Com medo - e hoje frustrada por isso -, ela diz ter ligado para o financista, que providenciou um advogado, e não ter recebido mais contatos da equipe policial.
Pouco mais de uma década depois, em 2019, em uma nova rodada de investigação, o FBI chegou a Marina novamente. Ela prestou um depoimento que foi considerado pelas autoridades como crucial para a prisão do bilionário no mesmo ano.
Epstein não foi condenado neste caso porque se suicidou na prisão antes mesmo do julgamento. O processo foi arquivado, e é neste conjunto de arquivos que constam os documentos que as vítimas e outros ativistas cobram a publicação.
A polêmica sobre a retenção dos arquivos do caso pelo Departamento de Justiça tem perseguido Trump nos últimos meses. "Milhares de páginas de documentos já foram divulgadas. Mas isso é, na verdade, uma farsa dos democratas", reafirmou o presidente nesta quarta.
Epstein e Trump foram amigos por quase 15 anos, convivendo desde meados de 1990. Eles se conheceram na região de Palm Beach, na Flórida, onde ambos tinham propriedades e, por isso, frequentavam jantares e festas em ambientes como a mansão de Epstein em Nova York e o clube de Trump Mar-a-Lago, na Flórida, além de viajarem em jatos particulares do financista.

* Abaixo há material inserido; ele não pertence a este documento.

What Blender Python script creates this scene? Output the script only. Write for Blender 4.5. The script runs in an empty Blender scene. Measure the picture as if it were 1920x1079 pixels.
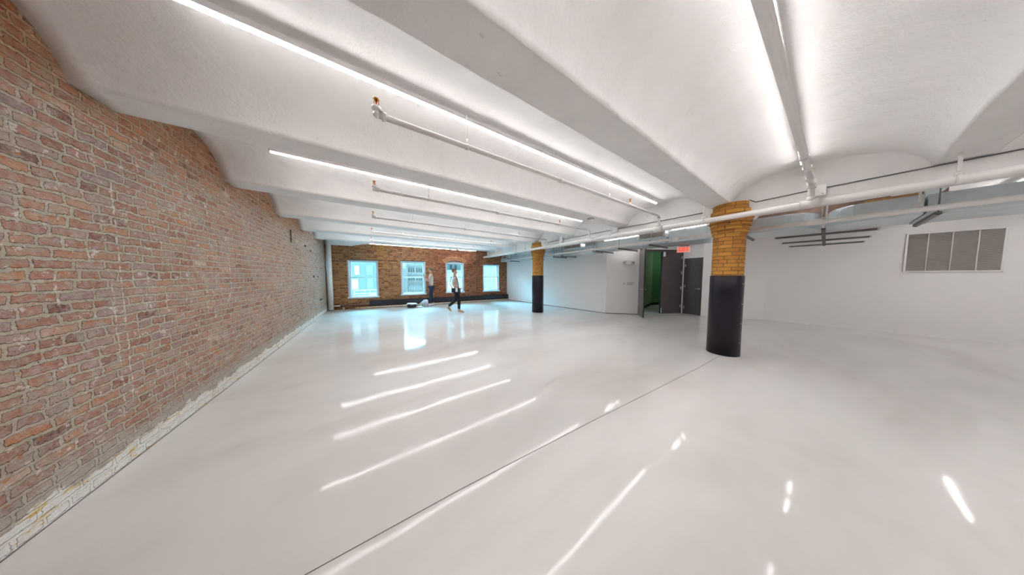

O caso -repleto de elementos de riqueza, conexões políticas, suposta impunidade e uma morte súbita-- alimentou especulações e teorias da conspiração ao longo dos anos, inflamadas especialmente pela base republicana.
Nessa toada, aliados radicais de Trump, incluindo a secretária de Justiça dos EUA, Pam Bondi, e o diretor do FBI, Kash Patel, prometeram publicamente divulgar a "lista de Epstein" e mais informações caso chegassem ao poder. Essa promessa gerou uma expectativa de que Trump iria expor crimes sórdidos cometidos por elites.
No entanto, quando o governo Trump mudou abruptamente de rumo, em julho, e afirmou que tal lista não existia e que Epstein se suicidou, muitos apoiadores interpretaram a nova posição como um acobertamento. É a partir disso que também apoiadores republicanos cobram maior transparência e a divulgação dos documentos.